Empruntons à Monsieur A. Cahen une description qui ouvre à l'amateur du livre liégeois des perspectives inédites.
« Les rangs de casses occupent la place la plus éclairée près des fenêtres ; un typographe présente aux visiteurs un composteur dans lequel sont placées les lettres qui vont servir à la composition. À gauche, un ouvrier frappe avec un maillet sur les lettres fixées dans un châssis afin de les mettre à la même hauteur. Sur le mur de droite et sur le montant de la fenêtre, des placards annoncent une série d'éditions : l'Histoire des deux Indes par Raynal, l'Histoire Naturelle par Buffon, le Recueil des édits de Joseph II et L'Antiquité dévoilée par ses usages par Nicolas-Antoine Boulanger ».
Il faut particulièrement savoir gré à l'auteur du catalogue d'avoir déchiffré la référence à ce dernier titre. La manière dont Defrance le mentionne défie la lecture. Le placard en question surmonte un des deux ouvriers que l'on voit tournant le dos vers le mur du fond. La mention n'est pas seulement incomplète, mais affligée d'une déchirure et quasi effacée, du moins dans la reproduction communiquée.

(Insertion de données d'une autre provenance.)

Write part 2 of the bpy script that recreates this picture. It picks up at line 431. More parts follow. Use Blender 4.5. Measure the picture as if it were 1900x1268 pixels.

On n'entreprendra pas ici l'enquête concernant une possible édition, par Plomteux, de l'Antiquité dévoilée par ses usages, un ouvrage éminemment provocateur résultant de la collaboration de Nicolas-Antoine Boulanger et du matérialiste baron d'Holbach. On se bornera à signaler une curiosité bibliographique touchant au catalogue commun de la Bibliothèque nationale de France et de la Bibliothèque de l'Arsenal. Celui-ci a oublié de ranger avec les différentes impressions de l'Antiquité dévoilée une édition enregistrée sous le titre d'Antiquité dévoilé (sic), alors que l'ouvrage de l'Arsenal coté 8- T- 10365 (1-4), en quatre volumes de 1775, sous l'adresse d'Amsterdam de Marc-Michel Rey (peut-être fausse), comporte bien au titre la mention L'antiquité dévoilée. Chacun le sait : une seule lettre vous manque, en informatique, et tout est dérangé.
À droite du placard qu'on vient d'évoquer, un autre fait problème. Ce qu'on croit pouvoir lire "LE... PO.. AUX BLEDS" - renverrait à un texte de Sébastien Mercier, auteur très populaire, précurseur du drame réaliste : Le philosophe du port au bled. On ne conçoit pas bien, cependant, pour quelle raison Defrance fait un sort à ce bref mais magnifique opuscule d'une quinzaine de pages, composé à l'occasion de la naissance, le 22 octobre 1781, de Louis de France, fils aîné de Louis XVI et de Marie-Antoinette. La disparition prématurée de celui-ci en juin 1789, éclipsée par la tenue des États généraux, allait promouvoir son cadet, le futur Louis XVII, au rang de dauphin.
Le texte de Mercier répond en quelque sorte à la littérature qui célèbre avec enthousiasme la naissance de Louis de France. Scandant l'expression qui saluait le constat de santé du nouveau-né – Il pleure... l'enfant royal – Mercier déroule le tableau de tout ce qui sera fait pour égarer le futur souverain et le détourner d'une gouvernance visant le bien public, au risque de lui faire verser d'autres larmes2... La naissance du dauphin, en effet, ne fut pas uniformément accueillie dans la joie par une population où grondaient des récriminations qui allaient bientôt produire l'ébranlement final. Mercier en profite pour se moquer des auteurs ayant fourni au Journal de Paris la floraison de poèmes en moelle de sureau qui saluèrent l'événement. La feuille quotidienne – la première du genre dans l'histoire de la presse française – avait sans surprise refusé d'imprimer une mise en garde qui tenait autant de la mise en cause du régime. « Il a fallu », explique Mercier dans un Avertissement, « recourir à une typographie plus indulgente que celle du Journal de Paris, si sévère aux pauvres gens. On prie donc instamment les lecteurs de considérer ce morceau comme supplément nécessaire à la feuille du 23 octobre 1781... ».